Streetwise for Sunday August 16, 2009

Streetwise for Sunday August 16, 2009

 

 

Streetwise

 

Lauren Rudd

 

Sunday, August 16, 2009

 

 

Do Not Write Off All Retailers

 

  

 

Few will disagree that the performance of the equity markets, despite the gains of the past several months, has been erratic, unpredictable and at times just plain not fun. Daily fluctuations of 100 or more points by the Dow Jones industrial average are all too common.

 

Even worse, there is no shortage of prognosticators willing to tell anyone who will listen (the media generally tune them in with rapt attention) just how much worse the future is likely to be. If all that negativism has you wondering if Wall Street is the street you should be on, maybe the following will help shine a bit of realistic light into that dark abyss we call the future.

 

Begin by looking back in history to the 1970s. Investing back then was a courageous feat when you consider that the Dow fell from 1,072 in 1973 to a low of 578 in December of 1974. That makes this bear market look sort of puny.

 

So, do I believe we will see an ongoing uptrend in equity prices despite what many are quick to refer to as merely a temporary rebound in a bear market?
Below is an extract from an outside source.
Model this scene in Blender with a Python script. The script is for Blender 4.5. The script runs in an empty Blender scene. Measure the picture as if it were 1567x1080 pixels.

Because I am running out of fetching ways to answer that question, let me simply say that the answer is yes.

 

The stock market is subject to, or is a reflection of, the cyclic nature of the economy. As a result, it also cycles through peaks and troughs periodically. Simply put, that is the way of life on Wall Street.

 

So what should you do at this point in time? Again, the answer is an easy one. Despite the rally of the past several months there are still many bargains available in the shares of companies that have suffered at the hands of analysts to whom the glass is always half empty.

 

A good example is Coach (COH), a company famous for its leather hand bags. Here is a company that maintains its panache because many women regard its products with a near religious fervor. Although Coach is unquestionably a “high end” retailer that you would expect feel the brunt of the recessionary pullback in consumer retail spending, the company has surprised it critics with its resiliency and market strategy.

 

To the latter point, the company’s management recognized the need for a new price point within its product line and took appropriate action with a well planned and executed line of attack, as opposed to a series of panic induced moves dictated by declining sales, bringing to market its Poppy line.

 

For its 2009 fiscal year ended June 27, net sales were $3.23 billion, up 2 percent from a year ago. Excluding unusual items, net income totaled $622 million, or $1.91 per share, as compared earnings of $2.06 in 2008. My earnings estimate from a year ago of $2.30 turned out to be a bit too optimistic. Nonetheless, the shares are up 43 percent this year, closing recently at $29.85.

 

This fiscal year the company plans to open about 20 new North American retail stores, at least six North American factory outlets, and about 10 new locations in Japan. It is also accelerating store openings in China with 15 new locations. There are 30 international wholesale locations planned with an enhanced strategy for Western Europe. Again, these actions speak to the company’s planned and well executed growth strategy.

 

Coach also plans to bring to market its new Reed Krakoff label, designated for launch in late 2010. The line will encompass a variety of categories, including ready-to-wear, handbags, accessories, footwear and jewelry. The concept is designed to engage a segment of the retail market that heretofore has not been a buyer of the company’s products.

 

The intrinsic value of the shares using a discounted earnings model, with a conservative earnings growth rate of 9 percent and a 15 percent discount rate, is $35 per share. The more conservative free cash flow to the firm model produces an intrinsic value of $45 per share.

 

My earnings estimate for fiscal 2009 is $2.08 per share and I have a 12-month target price on the shares of $35 for an estimated gain of 17 percent. There is also a 1 percent dividend yield.